Kim is like a lot of small-business owners when it comes to marketing: She has good ideas but hasn't figured out how to get consistent results.

"There's no focus and that's very common among entrepreneurs," says consultant David Choi, an assistant professor of management and entrepreneurship at Loyola Marymount University.

Choi, who met with Kim last month, came up with several recommendations to help the fellow UC Berkeley grad meet her aggressive goal to boost sales 20% this year despite the flagging economy.

"She has to be extremely productive as a salesperson," says Choi, who brought some of his former MBA students to the cookie-filled meeting. There are restaurateur Luis Vilaneda, marketer Megan Bristol and entrepreneur James Pyle.
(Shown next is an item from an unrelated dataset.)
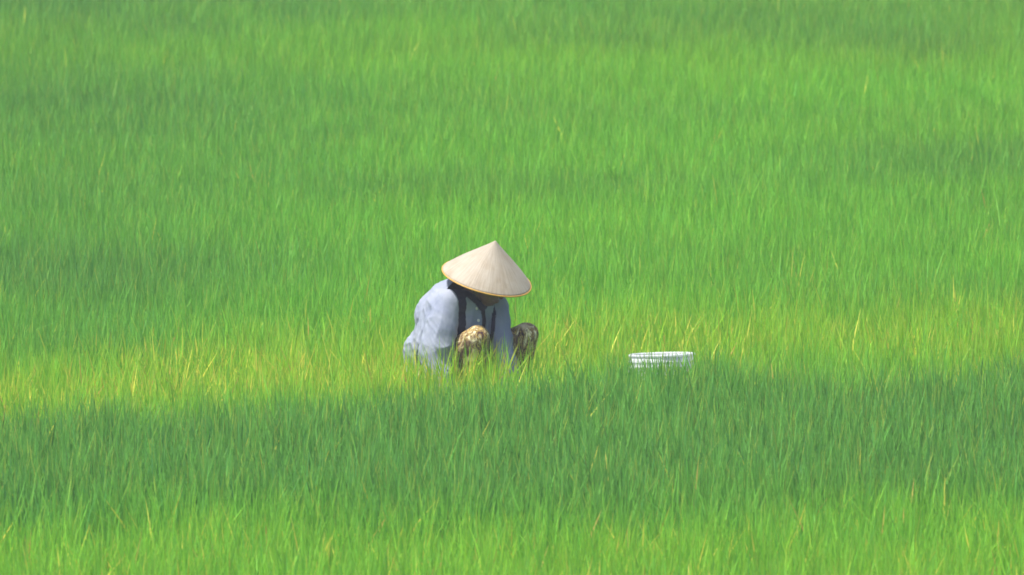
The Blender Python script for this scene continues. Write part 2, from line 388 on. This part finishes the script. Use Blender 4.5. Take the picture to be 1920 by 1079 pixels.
for f in b2.faces:
    c = f.calc_center_median(); rel = c - chest
    u, l, z = rel.dot(F), rel.dot(Lf), c.z
    slot = 0.017 + 0.05 * max(0, z - 0.585) / 0.06 + 0.006 * mnoise.noise(Vector((0, 3, z * 14)))
    if 0.02 < u < 0.19 and abs(l - 0.020 - 0.02 * (0.6 - z)) < slot and z > 0.30: kill.append(f); continue
    if 0.02 < u < 0.19 and abs(l + 0.105 + 0.10 * (0.55 - z)) < 0.024 + 0.22 * max(0, 0.52 - z) and z > 0.32 and (c - elbow['r']).length > 0.092: kill.append(f); continue
    if abs(c.x + 0.088 + 0.10 * (0.52 - z)) < 0.010 * (1 - ((z - 0.52) / 0.09) ** 2) and f.normal.y < 0.2 and (c - chest).length < 0.28: kill.append(f); continue
    if z < 0.20 + 0.03 * mnoise.noise(c * 7) and (c - pelvis).length < 0.30 and (c - wrist['r']).length > 0.12 and (c - wrist['l']).length > 0.12: kill.append(f); continue
    nk = c - (neck + Z * 0.055 + F * 0.03)
    if nk.length < 0.075: kill.append(f); continue
    for s in 'rl':
        d = (wrist[s] - elbow[s]).normalized()
        if (c - wrist[s]).dot(d) > -0.005 and (c - wrist[s]).length < 0.09: kill.append(f); break
bmesh.ops.delete(b2, geom=kill, context='FACES')
me2 = bpy.data.meshes.new('shirt'); b2.to_mesh(me2); b2.free()
shm, t, p = mat('pale_blue_cotton', 0.9, 0.15)
v = mapping(t); n = noise_node(t, 9, 5, v); n2 = noise_node(t, 400, 2, v)
c1 = ramp(t, n, [(0.3, (0.185, 0.208, 0.28)), (0.55, (0.222, 0.243, 0.30)), (0.75, (0.255, 0.268, 0.302))])
t.links.new(c1, p.inputs['Base Color']); bump(t, p, noise_node(t, 22, 4, mapping(t, (1, 1, 0.35)), 0.6), 0.5, 0.010)
shirt = link('shirt', me2, shm, root)
so_ = shirt.modifiers.new('thickness', 'SOLIDIFY'); so_.thickness = 0.002; so_.offset = -1
# collar and buttons
bm = bmesh.new()
for i in range(25):
    th = R(35 + 290 * i / 24)
    for j, (rr, zz) in enumerate(((0.072, -0.012), (0.078, 0.006), (0.070, 0.026))):
        d = F * math.cos(th) + Lf * math.sin(th)
        bm.verts.new(neck - F * 0.02 + d * rr * (1 + 0.05 * math.sin(i * 1.7)) + Z * (zz + 0.008 - 0.2 * rr * math.cos(th) - 0.03))
bm.verts.ensure_lookup_table()
for i in range(24):
    for j in range(2): bm.faces.new([bm.verts[k] for k in (i * 3 + j, i * 3 + 3 + j, i * 3 + 4 + j, i * 3 + 1 + j)])
bmesh.ops.solidify(bm, geom=bm.faces[:], thickness=0.003)
me = bpy.data.meshes.new('collar'); bm.to_mesh(me); bm.free(); link('collar', me, shm, shirt)

from mathutils.bvhtree import BVHTree
tree = BVHTree.FromPolygons([v_.co[:] for v_ in me2.vertices], [pl.vertices[:] for pl in me2.polygons])
bum, t, p = mat('pearl_button', 0.3, 0.5)
t.links.new(ramp(t, noise_node(t, 50, 2), [(0.3, (0.6, 0.58, 0.5)), (0.7, (0.75, 0.72, 0.62))]), p.inputs['Base Color'])
for zz in (0.60, 0.545, 0.485):
    o_ = Vector((chest.x, chest.y, zz)) + F * 0.5 - Lf * 0.022
    hit, nn, _, _ = tree.ray_cast(o_, -F)
    if hit is None: continue
    bm = bmesh.new(); bmesh.ops.create_cone(bm, cap_ends=True, segments=20, radius1=0.0075, radius2=0.0065, depth=0.003)
    bmesh.ops.bevel(bm, geom=bm.edges[:], offset=0.0006, segments=1)
    me = bpy.data.meshes.new('button'); bm.to_mesh(me); bm.free()
    bt = link('button', me, bum, shirt); bt.location = hit + nn * 0.002; bt.rotation_mode = 'QUATERNION'; bt.rotation_quaternion = nn.to_track_quat('Z', 'Y')

# trousers
bm = bmesh.new()
capsule(bm, pelvis - Lf * 0.05, pelvis + Lf * 0.05, 0.120, 0.120, 24); capsule(bm, pelvis, waist - Z * 0.03, 0.120, 0.112, 24)
for s in 'rl':
    chain(bm, [(hip[s], 0.108), (hip[s] * 0.4 + knee[s] * 0.6, 0.080), (knee[s], 0.060)], 22)
    mid = knee[s] * 0.5 + ankle[s] * 0.5
    chain(bm, [(knee[s], 0.060), (mid - F * 0.01, 0.062), (ankle[s] + Z * 0.03, 0.058)], 22)
me = fuse(bm, 0.006, 7)
b2 = bmesh.new(); b2.from_mesh(me)
for v_ in b2.verts:
    co = v_.co
    wv = 0.0045 * (rid(Vector((co.x * 9 + co.z * 7, co.y * 9, co.z * 4 - co.x * 4)), 1.0) - 0.5) + 0.001 * mnoise.noise(co * 24)
    v_.co = co + v_.normal * wv
bmesh.ops.delete(b2, geom=[f for f in b2.faces if f.calc_center_median().z < 0.075], context='FACES')
me2 = bpy.data.meshes.new('trousers'); b2.to_mesh(me2); b2.free()
tm, t, p = mat('patterned_cloth', 0.85, 0.2)
v = mapping(t, (1, 1, 1), (0.4, 0.5, 0.3))
marb = noise_node(t, 26, 2, mapping(t, (1.7, 1.7, 0.5), (0.3, 0.75, 0.2)), 1.6)
stripes = ramp(t, marb, [(0.28, (0.02, 0.010, 0.022)), (0.38, (0.09, 0.045, 0.03)), (0.44, (0.50, 0.36, 0.09)), (0.475, (0.02, 0.010, 0.02)), (0.51, (0.12, 0.06, 0.04)), (0.545, (0.62, 0.50, 0.22)), (0.58, (0.035, 0.018, 0.025)), (0.64, (0.70, 0.60, 0.36))])
n = noise_node(t, 13, 2, v, 1.2)
blot = ramp(t, n, [(0.40, (0.06, 0.03, 0.03)), (0.52, (0.12, 0.07, 0.04)), (0.58, (0.42, 0.33, 0.18)), (0.68, (0.62, 0.52, 0.34))])
msk = ramp(t, noise_node(t, 9, 2, v, 0.5), [(0.54, (0, 0, 0)), (0.64, (1, 1, 1))])
t.links.new(mixc(t, msk, stripes, blot), p.inputs['Base Color'])
tro = link('trousers', me2, tm, root)
s_ = tro.modifiers.new('thickness', 'SOLIDIFY'); s_.thickness = 0.002; s_.offset = -1

# hat: cone of pressed leaf strips over bamboo hoops
HR, HH = 0.2105, 0.186
q = hat_n.to_track_quat('Z', 'Y')
hm_, t, p = mat('palm_leaf', 0.6, 0.3)
tc = t.nodes.new('ShaderNodeTexCoord'); sp = t.nodes.new('ShaderNodeSeparateXYZ'); t.links.new(tc.outputs['Object'], sp.inputs[0])
def math_(op, a, b=None):
    m = t.nodes.new('ShaderNodeMath'); m.operation = op
    for i, x in enumerate((a, b)):
        if x is None: continue
        if hasattr(x, 'is_output'): t.links.new(x, m.inputs[i])
        else: m.inputs[i].default_value = x
    return m.outputs[0]
ang = math_('ARCTAN2', sp.outputs[1], sp.outputs[0]); cb = t.nodes.new('ShaderNodeCombineXYZ')
t.links.new(math_('COSINE', ang), cb.inputs[0]); t.links.new(math_('SINE', ang), cb.inputs[1]); t.links.new(math_('MULTIPLY', sp.outputs[2], 0.8), cb.inputs[2])
strip = noise_node(t, 22, 3, cb.outputs[0]); fine = noise_node(t, 70, 2, cb.outputs[0])
leafc = ramp(t, strip, [(0.30, (0.25, 0.21, 0.16)), (0.5, (0.295, 0.255, 0.20)), (0.7, (0.335, 0.295, 0.237))])
blotch = ramp(t, noise_node(t, 14, 4, tc.outputs['Object']), [(0.32, (0.90, 0.85, 0.78)), (0.5, (0.98, 0.97, 0.95)), (0.6, (1, 1, 1))])
leafc = mixc(t, 1.0, leafc, blotch, 'MULTIPLY')
hoop = math_('POWER', math_('ABSOLUTE', math_('SINE', math_('MULTIPLY', sp.outputs[2], math.pi / (HH / 15)))), 0.5)
seam = ramp(t, hoop, [(0.0, (0.92, 0.90, 0.86)), (0.3, (1, 1, 1))])
leafc = mixc(t, 1.0, leafc, seam, 'MULTIPLY')
t.links.new(leafc, p.inputs['Base Color'])
bump(t, p, math_('ADD', math_('MULTIPLY', fine, 0.9), math_('MULTIPLY', hoop, -0.06)), 0.6, 0.003)
p.inputs['Subsurface Weight'].default_value = 0.0
bm = bmesh.new(); SEG = 96; prof = []
for k in range(31):
    f = k / 30; r = HR * f; z = HH * (1 - f) + 0.010 * math.sin(math.pi * f) * f ** 1.3 + 0.0004 * abs(math.sin(f * 15 * math.pi))
    if f < 0.04: z = HH - 0.003 * (f / 0.04) ** 2 - 0.004 * f / 0.04
    prof.append((r, z))
rings = []
for r, z in prof[1:]:
    rings.append([bm.verts.new(((r * (1 + 0.006 * math.sin(3 * 2 * math.pi * i / SEG + 1) * (r / HR))) * math.cos(2 * math.pi * i / SEG),
                   r * math.sin(2 * math.pi * i / SEG), z + 0.0035 * math.sin(2 * 2 * math.pi * i / SEG + 0.6) * (r / HR))) for i in range(SEG)])
top = bm.verts.new((0, 0, HH))
for i in range(SEG):
    j = (i + 1) % SEG; bm.faces.new((top, rings[0][i], rings[0][j]))
    for a, b_ in zip(rings, rings[1:]): bm.faces.new((a[i], b_[i], b_[j], a[j]))
me = bpy.data.meshes.new('conical_hat'); bm.to_mesh(me); bm.free()
hat = link('conical_hat', me, hm_, root); hat.location = hat_c; hat.rotation_mode = 'QUATERNION'; hat.rotation_quaternion = q
s_ = hat.modifiers.new('thickness', 'SOLIDIFY'); s_.thickness = 0.003; s_.offset = -1
# bound bamboo rim
def ring_mesh(name, R0, z0, rt, seg=96, wob=0.0):
    bm = bmesh.new(); vs_ = []
    for i in range(seg):
        a = 2 * math.pi * i / seg; rr = R0 * (1 + 0.006 * math.sin(3 * a + 1)); zz = z0 + 0.0035 * math.sin(2 * a + 0.6)
        vs_.append([bm.verts.new(((rr + rt * math.cos(b) * 0.8) * math.cos(a), (R0 + rt * math.cos(b) * 0.8) * math.sin(a), zz + rt * math.sin(b))) for b in [k * math.pi / 4 for k in range(8)]])
    for i in range(seg):
        for k in range(8): bm.faces.new((vs_[i][k], vs_[(i + 1) % seg][k], vs_[(i + 1) % seg][(k + 1) % 8], vs_[i][(k + 1) % 8]))
    bmesh.ops.recalc_face_normals(bm, faces=bm.faces[:])
    me = bpy.data.meshes.new(name); bm.to_mesh(me); bm.free(); return me
rm, t, p = mat('bamboo_rim', 0.5, 0.4)
n = noise_node(t, 40, 3, mapping(t)); t.links.new(ramp(t, n, [(0.3, (0.42, 0.21, 0.03)), (0.7, (0.52, 0.30, 0.055))]), p.inputs['Base Color'])
link('rim', ring_mesh('rim', HR, -0.002, 0.0038), rm, hat)
# chin strap
bm = bmesh.new()
pts = [hat_c + side_d * 0.135 * math.cos(a) + face_d * 0.03 - hat_n * (0.0 + 0.125 * math.sin(a)) + hat_n * 0.02 for a in [k * math.pi / 14 for k in range(15)]]
chain(bm, [(pp, 0.0035) for pp in pts], 8)
me = bpy.data.meshes.new('chin_strap'); bm.to_mesh(me); bm.free()
cm, t, p = mat('dark_ribbon', 0.8, 0.2)
t.links.new(ramp(t, noise_node(t, 90, 2), [(0.3, (0.03, 0.02, 0.04)), (0.7, (0.06, 0.04, 0.07))]), p.inputs['Base Color'])
link('chin_strap', me, cm, root)

# ------------------------------------------------------------------ white tub
tub = bpy.data.objects.new('plastic_tub', None); C.objects.link(tub); tub.location = TUB
tub.rotation_euler = (R(-5.5), R(-1.6), 0)
tag(tub, 'white round plastic tub, rim just showing above the rice to the right of the farmer', 'tub')
pm, t, p = mat('white_plastic', 0.4, 0.45)
n = noise_node(t, 12, 5, mapping(t)); t.links.new(ramp(t, n, [(0.3, (0.54, 0.55, 0.58)), (0.55, (0.66, 0.67, 0.70))]), p.inputs['Base Color'])
pt = t.nodes.new('ShaderNodeBsdfTranslucent'); pt.inputs[0].default_value = (0.8, 0.81, 0.84, 1)
px = t.nodes.new('ShaderNodeMixShader'); px.inputs[0].default_value = 0.45
t.links.new(p.outputs[0], px.inputs[1]); t.links.new(pt.outputs[0], px.inputs[2]); t.links.new(px.outputs[0], t.nodes['Material Output'].inputs[0])
def lathe(name, prof, seg=64):
    bm = bmesh.new(); rs = []
    for r, z in prof:
        rs.append([bm.verts.new((r * math.cos(2 * math.pi * i / seg), r * math.sin(2 * math.pi * i / seg), z)) for i in range(seg)] if r > 1e-6 else [bm.verts.new((0, 0, z))])
    for a, b_ in zip(rs, rs[1:]):
        for i in range(seg):
            j = (i + 1) % seg
            vv = [a[i % len(a)], a[j % len(a)], b_[j % len(b_)], b_[i % len(b_)]]; vv = list(dict.fromkeys(vv))
            bm.faces.new(vv)
    bmesh.ops.recalc_face_normals(bm, faces=bm.faces[:])
    me = bpy.data.meshes.new(name); bm.to_mesh(me); bm.free(); return me
H = 0.363; TR = 0.155
link('wall', lathe('wall', [(0, 0.004), (0.128, 0.004), (0.134, 0.012), (0.159, H - 0.11), (0.159, H - 0.09), (0.1565, H - 0.060), (0.158, H - 0.058), (0.158, H - 0.053), (0.155, H - 0.050), (0.1545, H - 0.038), (0.156, H - 0.036), (0.156, H - 0.031), (0.153, H - 0.028), (0.152, H - 0.012),
      (0.147, H - 0.012), (0.150, H - 0.06), (0.152, H - 0.11), (0.130, 0.018), (0.0, 0.014)]), pm, tub)
link('rim', lathe('rim', [(0.146, H - 0.010), (0.153, H - 0.012), (0.156, H - 0.006), (0.154, H), (0.150, H + 0.002), (0.146, H - 0.002), (0.146, H - 0.010)]), pm, tub)

# ------------------------------------------------------------------ humid air over the paddy
bm = bmesh.new(); bmesh.ops.create_cube(bm, size=1.0)
bmesh.ops.scale(bm, vec=(820, 820, 9), verts=bm.verts); bmesh.ops.translate(bm, vec=(0, 0, 3.5), verts=bm.verts)
me = bpy.data.meshes.new('haze'); bm.to_mesh(me); bm.free()
zm = bpy.data.materials.new('humid_air'); zm.use_nodes = True; t = zm.node_tree; t.nodes.remove(t.nodes['Principled BSDF'])
pv = t.nodes.new('ShaderNodeVolumePrincipled'); pv.inputs['Color'].default_value = (0.90, 0.94, 1.0, 1); pv.inputs['Density'].default_value = 0.0008
t.links.new(pv.outputs[0], t.nodes['Material Output'].inputs['Volume'])
hz = link('haze', me, zm, smooth=False)
tag(hz, 'thin pale humid haze hanging over the rice field', 'haze', kind='stuff')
The group found that Kim had tried many of their suggestions, but that she didn't keep track of results. She works long hours but is challenged by a relatively unknown business, lack of foot traffic in her quiet residential location and the recession, Choi says.

"Diligence is not an issue," the consultant says. But "she's a bit disorganized" in her marketing. Choi and his team came up with recommendations that could help Kim and other small-business owners in her situation.

* Work smarter, not harder. It can be tempting for a small-business owner to try to do more, but that isn't always effective. By stepping back and figuring out what you want to achieve, you can have a clearer idea of what you need to do to get there efficiently.